Ponce Pilate était-il un cygne noir ?

Ponce Pilate était-il un cygne noir ?

octobre 27, 2011 0 Par Michel Santi

Comme le disait en Juin dernier Nassim Taleb, “le vrai cygne noir est que les gens ne manifestent pas contre les banques à Londres et à New York». Aussi, le mouvement des indignés et autres « Occupy Wall Street » n’est-il pas tout simplement entré dans le catégorie des « Black Swan » parce qu’il avait été prévu par Taleb et par quelques autres analystes clairvoyants. En fait, ce qualificatif judicieux de cygne noir – attribué depuis à toutes sortes d’évènements imprévus – est aujourd’hui galvaudé tant il sert de prétexte, voire de justification, à la paresse et à la négligence intellectuelles.

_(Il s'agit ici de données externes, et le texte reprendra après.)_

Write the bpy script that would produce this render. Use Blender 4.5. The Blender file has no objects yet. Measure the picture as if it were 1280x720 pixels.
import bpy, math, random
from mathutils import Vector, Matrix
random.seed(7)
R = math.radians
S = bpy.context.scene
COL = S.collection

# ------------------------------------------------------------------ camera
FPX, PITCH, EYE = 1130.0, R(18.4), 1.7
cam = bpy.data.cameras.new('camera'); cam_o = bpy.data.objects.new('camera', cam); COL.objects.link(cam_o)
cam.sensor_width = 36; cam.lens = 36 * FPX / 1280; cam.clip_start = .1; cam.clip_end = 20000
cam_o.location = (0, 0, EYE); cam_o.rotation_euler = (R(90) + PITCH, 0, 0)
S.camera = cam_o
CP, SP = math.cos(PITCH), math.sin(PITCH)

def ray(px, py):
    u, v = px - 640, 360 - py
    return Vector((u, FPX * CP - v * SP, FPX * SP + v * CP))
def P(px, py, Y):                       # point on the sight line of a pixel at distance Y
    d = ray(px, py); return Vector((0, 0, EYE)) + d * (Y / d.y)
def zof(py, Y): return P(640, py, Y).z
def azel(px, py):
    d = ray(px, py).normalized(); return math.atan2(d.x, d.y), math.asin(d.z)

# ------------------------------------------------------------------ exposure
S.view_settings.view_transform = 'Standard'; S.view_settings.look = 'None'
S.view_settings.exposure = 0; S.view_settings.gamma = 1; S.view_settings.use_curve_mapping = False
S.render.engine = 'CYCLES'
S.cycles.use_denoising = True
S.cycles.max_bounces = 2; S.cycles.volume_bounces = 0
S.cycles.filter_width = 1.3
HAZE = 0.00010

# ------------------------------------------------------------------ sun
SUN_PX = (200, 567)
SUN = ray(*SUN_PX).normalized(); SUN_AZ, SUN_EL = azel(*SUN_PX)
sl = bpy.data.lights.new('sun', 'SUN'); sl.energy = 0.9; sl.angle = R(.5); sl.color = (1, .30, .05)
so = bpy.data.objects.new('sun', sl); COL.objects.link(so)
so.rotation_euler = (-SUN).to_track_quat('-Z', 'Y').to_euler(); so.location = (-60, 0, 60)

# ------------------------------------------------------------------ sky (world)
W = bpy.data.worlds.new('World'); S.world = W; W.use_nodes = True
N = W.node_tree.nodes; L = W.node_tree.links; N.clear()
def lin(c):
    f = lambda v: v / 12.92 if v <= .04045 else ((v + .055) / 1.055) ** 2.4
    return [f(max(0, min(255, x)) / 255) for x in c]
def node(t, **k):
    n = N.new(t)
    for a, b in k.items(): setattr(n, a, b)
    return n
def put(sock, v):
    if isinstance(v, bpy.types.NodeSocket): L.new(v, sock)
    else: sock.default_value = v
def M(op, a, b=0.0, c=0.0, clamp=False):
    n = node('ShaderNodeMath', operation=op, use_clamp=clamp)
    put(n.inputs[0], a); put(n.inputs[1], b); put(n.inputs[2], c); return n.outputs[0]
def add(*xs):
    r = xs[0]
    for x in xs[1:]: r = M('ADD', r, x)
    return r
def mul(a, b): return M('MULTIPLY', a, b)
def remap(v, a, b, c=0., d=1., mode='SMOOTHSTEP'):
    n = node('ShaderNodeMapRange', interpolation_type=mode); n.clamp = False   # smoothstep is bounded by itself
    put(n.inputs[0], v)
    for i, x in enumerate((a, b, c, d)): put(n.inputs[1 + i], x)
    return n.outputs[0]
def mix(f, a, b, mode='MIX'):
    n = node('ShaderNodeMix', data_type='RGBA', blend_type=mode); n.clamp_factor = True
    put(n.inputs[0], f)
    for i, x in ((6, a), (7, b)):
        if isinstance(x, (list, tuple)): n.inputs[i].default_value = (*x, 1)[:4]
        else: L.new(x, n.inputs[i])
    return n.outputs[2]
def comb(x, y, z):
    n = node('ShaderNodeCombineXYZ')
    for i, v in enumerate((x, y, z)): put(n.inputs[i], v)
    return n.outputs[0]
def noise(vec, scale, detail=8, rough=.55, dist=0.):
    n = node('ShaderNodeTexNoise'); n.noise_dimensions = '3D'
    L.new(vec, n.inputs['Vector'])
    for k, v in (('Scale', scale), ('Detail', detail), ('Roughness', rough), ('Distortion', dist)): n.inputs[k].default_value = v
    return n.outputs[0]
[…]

Alors qu’elle était initialement censée décrire des occurrences  exceptionnelles face auxquelles toute préparation était vaine, cette appellation fut progressivement vidée de sa symbolique percutante pour devenir une décharge et un blanc seing accordés à toute la chaîne des responsables ayant failli à leurs obligations de prévoyance. C’est ainsi que le tremblement de terre en Haïti, la marée noire dans le Golfe du Mexique, l’éruption volcanique islandaise, le tsunami au Japon du mois de Mars dernier, voire le “flash crash” de Wall Street en 2010 ainsi que la perte par les Etats-Unis de leur AAA furent considérés comme autant de cygnes noirs. Ce terme est donc de nos jours devenu tout bonnement trivial tant et si bien que certains prétendent déceler des plumes jusque dans la crise de la dette souveraine européenne…

 

De fait, Wall Street et ses brillants ingénieurs financiers cherchent à faire de l’argent grâce à ces « Black Swans ». C’est ainsi que des fonds de placement y furent lancés au début de cette année 2011 afin de parier – et de gagner ! – sur des évènements et des catastrophes ayant une probabilité infinitésimale de se produire. L’engouement pour ces instruments appelant l’Armageddon de leurs vœux fut tel qu’ils parvinrent à lever 40 milliards de dollars ! La conjoncture économique et financière se rétablira progressivement en cet automne 2011 : Pour autant, cette amélioration ne sera en rien redevable à des réformes financières ou à une intensification de la règlementation. Non, elle s’opèrera uniquement à la faveur des garanties octroyées à l’aide de l’argent des contribuables et ceci constitue en soi un scandale, voire une offense, vis-à-vis du citoyen moyen ayant souffert de la crise depuis 2007. En effet, les responsables de cette crise tireront leur épingle du jeu en invoquant des cygnes noirs. Ils ne rendront nul compte de leurs méfaits – ou au minimum de leurs négligences – et s’en laveront les mains en invoquant des occurrences exceptionnelles et imprévisibles. Préparons-nous au grand come back du « business us usual ».